During migrations, unrecognized job dependencies can lead to workflow “chains” becoming broken. This results in orphaned jobs that may no longer run on time or at all. With AAI, these dependencies can be identified before migration. With the solution, you can adjust migration plans or implement a bridge to ensure these workflows are unaffected.
As an application is migrated, AAI can compare the production (pre-migration) jobstream and the newly migrated jobstream, which may exist in a test instance of the new scheduler. The pre- and post-migration streams can be monitored side by side to verify that the newly migrated stream behaves similarly to the original jobstream and that no SLAs are breached.
As applications are migrated to production, AAI can monitor, predict, and report on both the old and the new together. For example, if one payroll application exists in the pre-migration scheduler and another in the post-migration scheduler, both can be combined into a single "business area" within AAI and this area can be monitored as a single unit.

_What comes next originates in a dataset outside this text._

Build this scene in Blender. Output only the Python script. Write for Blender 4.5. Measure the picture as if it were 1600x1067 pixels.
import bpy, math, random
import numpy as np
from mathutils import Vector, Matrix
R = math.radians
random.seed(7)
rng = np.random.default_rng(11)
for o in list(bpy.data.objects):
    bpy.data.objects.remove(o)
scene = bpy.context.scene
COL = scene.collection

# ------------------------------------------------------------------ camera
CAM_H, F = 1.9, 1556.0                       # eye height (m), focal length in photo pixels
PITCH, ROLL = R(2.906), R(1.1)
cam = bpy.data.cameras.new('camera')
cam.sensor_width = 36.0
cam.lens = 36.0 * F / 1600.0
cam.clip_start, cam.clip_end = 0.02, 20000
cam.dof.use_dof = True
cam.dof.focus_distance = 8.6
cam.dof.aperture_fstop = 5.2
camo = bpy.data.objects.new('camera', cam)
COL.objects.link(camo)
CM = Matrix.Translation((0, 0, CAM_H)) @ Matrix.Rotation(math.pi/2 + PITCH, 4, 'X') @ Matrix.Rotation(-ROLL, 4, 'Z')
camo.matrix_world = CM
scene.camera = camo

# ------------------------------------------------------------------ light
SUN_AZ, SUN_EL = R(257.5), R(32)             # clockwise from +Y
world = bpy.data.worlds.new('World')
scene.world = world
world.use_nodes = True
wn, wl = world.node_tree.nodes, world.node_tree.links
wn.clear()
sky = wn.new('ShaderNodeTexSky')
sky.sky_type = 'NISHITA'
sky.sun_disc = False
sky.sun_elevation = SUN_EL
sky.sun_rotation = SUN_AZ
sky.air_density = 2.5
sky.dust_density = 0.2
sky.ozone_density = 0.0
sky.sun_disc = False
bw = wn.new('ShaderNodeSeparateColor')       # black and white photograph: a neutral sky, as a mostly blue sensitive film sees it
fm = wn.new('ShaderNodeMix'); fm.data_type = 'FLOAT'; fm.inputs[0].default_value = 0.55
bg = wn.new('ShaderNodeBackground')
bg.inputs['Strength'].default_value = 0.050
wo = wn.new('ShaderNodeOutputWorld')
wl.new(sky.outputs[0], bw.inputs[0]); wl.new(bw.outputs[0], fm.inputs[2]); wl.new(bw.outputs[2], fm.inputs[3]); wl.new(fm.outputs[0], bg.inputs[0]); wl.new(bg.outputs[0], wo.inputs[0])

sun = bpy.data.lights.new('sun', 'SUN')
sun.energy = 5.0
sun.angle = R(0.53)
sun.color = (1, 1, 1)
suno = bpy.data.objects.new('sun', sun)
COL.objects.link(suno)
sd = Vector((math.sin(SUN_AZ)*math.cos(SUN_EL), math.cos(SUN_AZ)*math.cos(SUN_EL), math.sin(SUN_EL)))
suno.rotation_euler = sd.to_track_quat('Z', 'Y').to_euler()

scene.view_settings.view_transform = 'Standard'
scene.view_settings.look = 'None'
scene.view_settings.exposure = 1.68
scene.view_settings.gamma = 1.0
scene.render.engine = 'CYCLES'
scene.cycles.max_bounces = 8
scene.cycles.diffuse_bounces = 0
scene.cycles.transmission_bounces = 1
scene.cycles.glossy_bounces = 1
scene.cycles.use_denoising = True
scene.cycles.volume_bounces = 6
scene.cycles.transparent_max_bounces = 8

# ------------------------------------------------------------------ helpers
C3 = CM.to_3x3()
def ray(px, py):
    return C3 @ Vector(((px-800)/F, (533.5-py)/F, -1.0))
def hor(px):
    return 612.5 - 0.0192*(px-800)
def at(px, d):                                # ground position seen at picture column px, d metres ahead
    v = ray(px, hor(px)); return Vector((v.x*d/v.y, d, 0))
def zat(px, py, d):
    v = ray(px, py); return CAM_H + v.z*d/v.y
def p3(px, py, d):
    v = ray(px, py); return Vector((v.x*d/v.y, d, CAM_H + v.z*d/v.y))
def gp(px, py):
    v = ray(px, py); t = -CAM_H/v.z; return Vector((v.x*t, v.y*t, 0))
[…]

As an application is migrated, it may be necessary to break a complex application into multiple parts and have handoff jobs in which a job from one engine will start a job from the other engine. This allows for more incremental migration. In this process, AAI provides better visibility across schedulers or even instances of the same scheduler, identifying logical places to build bridges or transition jobs and ensure successful hand-offs.
It may be the case that an SLA that consists of 10 tasks in the source scheduler might become more (or fewer) tasks in the target scheduler. AAI enables you to visualize the processes side by side and ensure that the deadline is met, regardless of the similarities or differences between the workflows.
If "handoff" jobs are created between scheduling instances, as mentioned in #5 above, AAI can model the logical dependencies between the jobs, even if they’re running on different schedulers. The solution can monitor the application as a single jobstream across both scheduling instances. Predictions, critical path, reporting, and all other analytics will be available. AAI increases business user access and validation visibility—during pre- and post-migration efforts. Post cutover, AAI also significantly reduces team workload by ensuring jobs are on track in the new environment.
With AAI, you use a single interface to view and organize workflows from multiple schedulers. This gives users centralized visibility for making comparisons and exerting control. With the solution, you can monitor job status, machine status, forecasts, job groupings, SLAs, and more. By harnessing a single view, you can more effectively ensure migration consistency. The solution simplifies the tracking of variations between source and target environments and it reduces service level impact during cutover events.